Thursday, February 1, 2018

Bursts of Motivation

   Today has been one of those very strange days, I woke up at 12 with a fever and a will to do absolutely nothing. I wasted my day completing knitting projects and watching tv-shows on Netflix, and now it's almost midnight and I have gotten nothing done. In retrospect I just consider it to be a waste of a perfectly good day where I could have done so much more with it.
   However, right now, I feel the need to do everything. I want to take a walk, read a book, write a chapter, see a movie, study and do absolutely everything. I want to stay up throughout the night and work on various things. But I can't, because Theo is getting up in the morning and wants to go to bed early. I don't blame him, he's got classes tomorrow, which I don't. But still, it's so frustrating to finally feel the urge to be active and not have the opportunity to.

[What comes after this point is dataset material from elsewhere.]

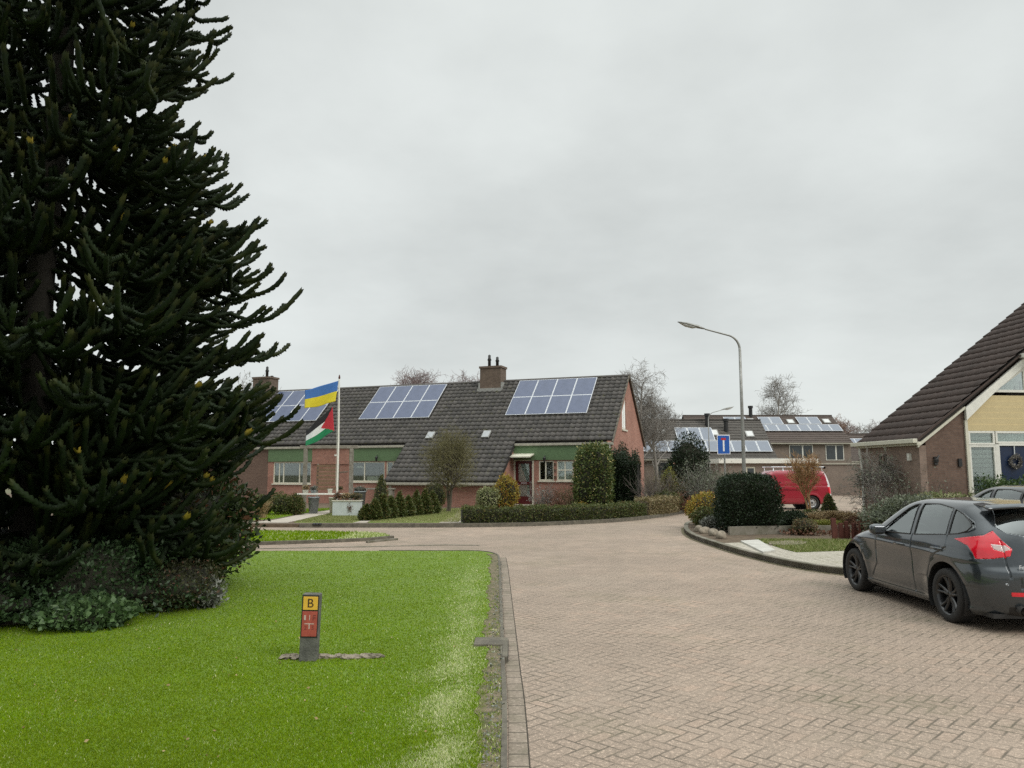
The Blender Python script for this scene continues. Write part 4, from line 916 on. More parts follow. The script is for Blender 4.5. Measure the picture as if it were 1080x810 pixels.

   I hate when this happens to me, and it happens often. I spend the entire day moping around, doing absolutely nothing with my life during daylight, but as soon as it's too late to make good use of the day, I start to brighten up and want to progress in every project I'm currently involved in. I don't understand where it comes from either, because it seems to come completely out of nowhere. I can't do anything about it, just get frustrated about it, because of course I don't want to keep him up, and I don't want to ruin my sleep schedule any more than it already is.
   And the worst parts: these intense feelings of  "gotta work on everything" do not only come during the night on days when I haven't done anything of value, they also arrive on days when I've done absolutely everything I can with my day. I could have been to lectures, worked on videos, written blog posts, taken long walks, and done about a thousand other things that same day but the need to do something still arrives, and I feel the need to stay up the entire day and write, study, film videos or edit. And I don't know what to do to make it go away.
   Don't get me wrong, having my motivation back is absolutely great, and I'm so thankful for it. I just wish it had arrived at a better time, not half past eleven at night when I'm supposed to sleep soon. Currently, I'm hoping that writing this blog post will take some of the edge off, but it doesn't seem to be happening any time soon, and I'll probably be forced to go to sleep soon whether I want to or not, and I just need to be okay with that... Again.
   Does anyone know how to make these sudden bursts of motivation stop arriving in the middle of the night, because it's getting really frustrating and I want to be able to transfer all that motivation to the day of time I actually need it to happen. Anyway, thanks for letting me rant here, and I hope it wasn't too annoying.